Often in the past, biopics would emphasize spot-on performance while giving the story a straightforward, by-the-books telling. A good example is “Man on the Moon,” which, despite an exceptional performance by Jim Carrey as comedian Andy Kaufman, never got inside the subject. The recent spate of films uniformly aims to probe at the character’s motivation and history in arriving at a fully developed portrait.

One problem is that many of the biopic makers seem to have hit upon the same ideas at the same time. Look at the recent biopics as a group, and there is no need to dig deep to find a formula emerging.

The most prominent thread that runs throughout the films is the idea that the characters have been shaped by a single incident in childhood, often a relationship with a parent. The films routinely return, either in flashback or in a contemporaneous revisitation, to the crucial influence.

Most direct in this is “The Aviator.” Martin Scorsese’s film opens with Hughes (DiCaprio) being told in forceful terms by his mother how to spell “quarantine,” while adding that “the world is not safe.” As Hughes grows to prominence in business and Hollywood, those words don’t merely haunt him, but take over his life.

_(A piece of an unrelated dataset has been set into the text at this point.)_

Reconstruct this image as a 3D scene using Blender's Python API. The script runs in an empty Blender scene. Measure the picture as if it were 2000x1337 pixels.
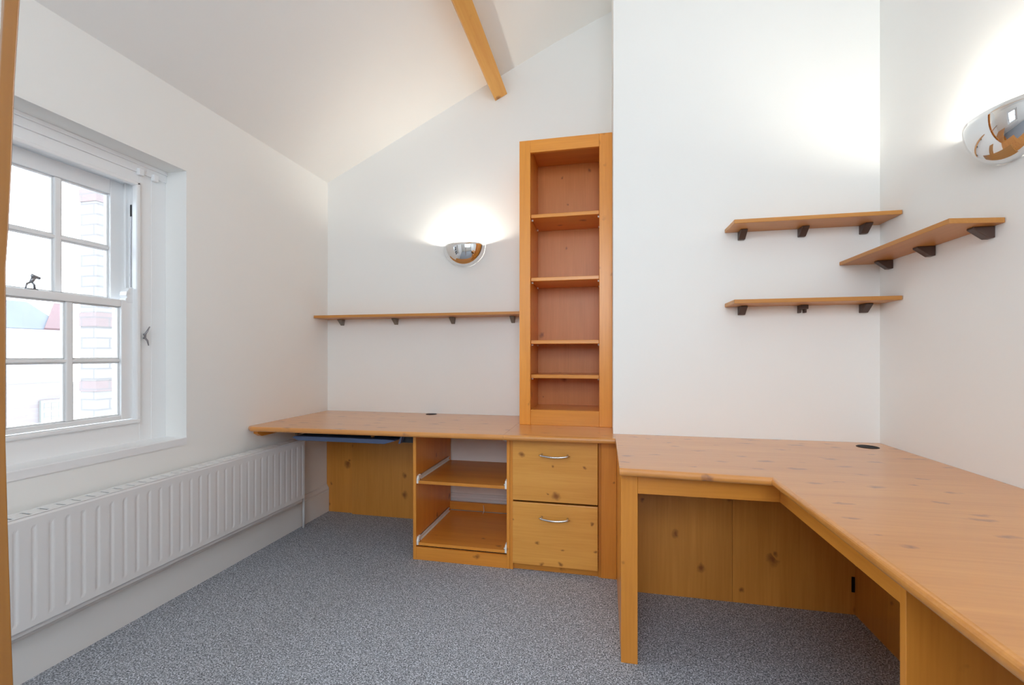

A good part of the film is about the debilitation he suffers from a fear of germs and physical contact.

In Bill Condon’s “Kinsey,” set in the middle of the 20th century, Alfred Kinsey’s (Liam Neeson) embrace of the then-radical field of sex research is depicted as a rebellion against his intensely puritanical father. The formula works particularly well here, as the elder Kinsey (John Lithgow) comes to represent the sexual and social hypocrisies of the larger populace. And one of the finer moments of the excellent film is when Dr. Kinsey gives his own father an in-depth interview about his sexual habits.

Director Taylor Hackford’s “Ray” flashes back repeatedly to two episodes in the young Ray Charles’ life: watching his little brother drown, which is made out to be a cause of Ray’s later heroin addiction, and the stern admonishment by his mother not to let his blindness make Ray a cripple. In Niels Mueller’s “The Assassination of Richard Nixon,” Sam Bicke’s (Sean Penn) deceit of his pious older brother is the source of his mental ungluing. Bobby Darin (Kevin Spacey) in “Beyond the Sea” takes to the stage as a way of making life bearable after a childhood bout with rheumatic fever that almost killed him.

Expect plenty more where this came from. The success of the Class of 2004 biopics ensures that screens will be filled with more stories drawing on nonfiction subjects. And expect a backlash, too, as the biopics continue to become formulaic and lookalike.

But let’s hope that honest-to-goodness fiction, along the lines of “Sideways,” “Million Dollar Baby” and “The Incredibles,” doesn’t get lost along the way.